Eventually, UA’s depth and defense wore the Sun Devils out.

“You know the minutes that Jahii, Felix and Gordon were playing? I don’t think those guys came out of the game,” UA forward Solomon Hill said. “You can’t ask those guys to play that high a level for 40 minutes. There’s no Kobe Bryants on the court. So we continued to throw waves at them … When we’ve got a lot of new defenders on you, it’s going to be pretty hard.”

So even though Lyons picked up a quick two fouls within the first eight minutes of the game – and center Kaleb Tarczewski had two halfway through the first half while tangling with ASU’s 7-foot-2 Jordan Bachynski – the Wildcats kept plowing ahead.

They needed not worry.

“We knew we were the deeper team,” UA coach Sean Miller said. “That doesn’t mean on a given night that’s going to work. … but we can withstand foul trouble and we don’t have to get into the fatigue part of things nearly as much because we do play our bench and our bench has really helped us.”

Offensively, Lyons tied his season high with 24 points, Johnson had 19, and Hill had 13 points with five assists. But it was also defenders such as Brandon Ashley and even Jordin Mayes that Miller was praising afterward.

Mayes didn’t take a shot in 13 minutes but had one assist and played solid defense against the Sun Devils’ strong-shooting perimeter players while Ashley was a central figure, along with Parrom, in shutting down Felix.

Yes, Ashley. The 6-foot-8 forward known for his considerable offensive skills but not, until Saturday, discussed much as a defender.

Miller said it was the best defensive performance Ashley has had yet, while Lyons was practically ready to invite him to the backcourt.

“Brandon Ashley – he defended like a guard and he’s 6-8,” Lyons said. “We got the win because of his efforts, too. He was closing out with high hands, he was beating them to the spot… Usually, you don’t see that from Brandon so that was good to see today.”

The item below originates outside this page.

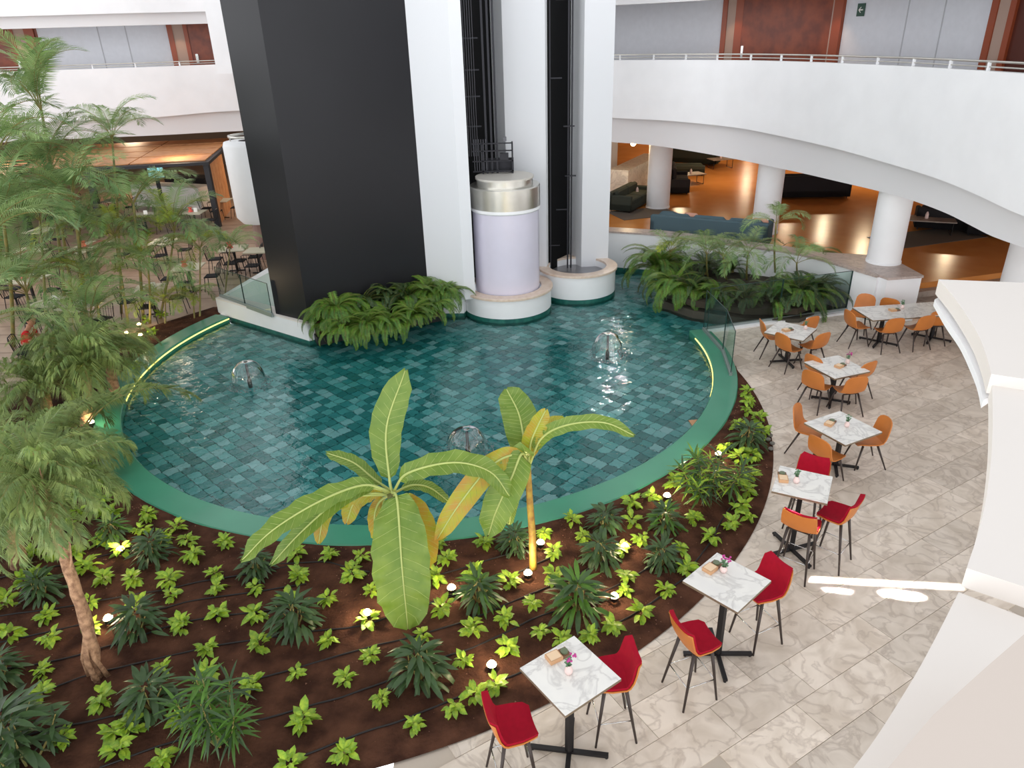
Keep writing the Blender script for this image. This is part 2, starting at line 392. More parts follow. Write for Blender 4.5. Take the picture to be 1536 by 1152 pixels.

Felix entered the game as the Sun Devils’ second-leading scorer (15.1 points) and leading rebounder (8.1) but managed to hit only one three-pointer in seven attempts, missed his only two-point shot and turned the ball over seven times.

Felix only took two shots in the first half and, while he hit a three to pull ASU within four points with 15 minutes to go, missed four three-pointers in the final five minutes while the Sun Devils tried to stay in the game.

Overall, ASU shot just 39.1 percent, and made just 5 of 20 three-point shots. It was the second game in a row that UA has kept its opponent under 40 percent from the field after the Wildcats were burned by Oregon’s 48.1-percent shooting in their lone loss of the season on Jan. 10.

That’s a good trend for the Wildcats to be on heading into another showdown Thursday against UCLA at McKale Center.

“One of the reasons that we ended up winning like we did was our defense really returned to us,” Miller said. “I thought our defense fueled us and through the 12 non-conference games that’s something we did very well, especially in the biggest games on the schedule. In today’s game, we defended with a lot of purpose.”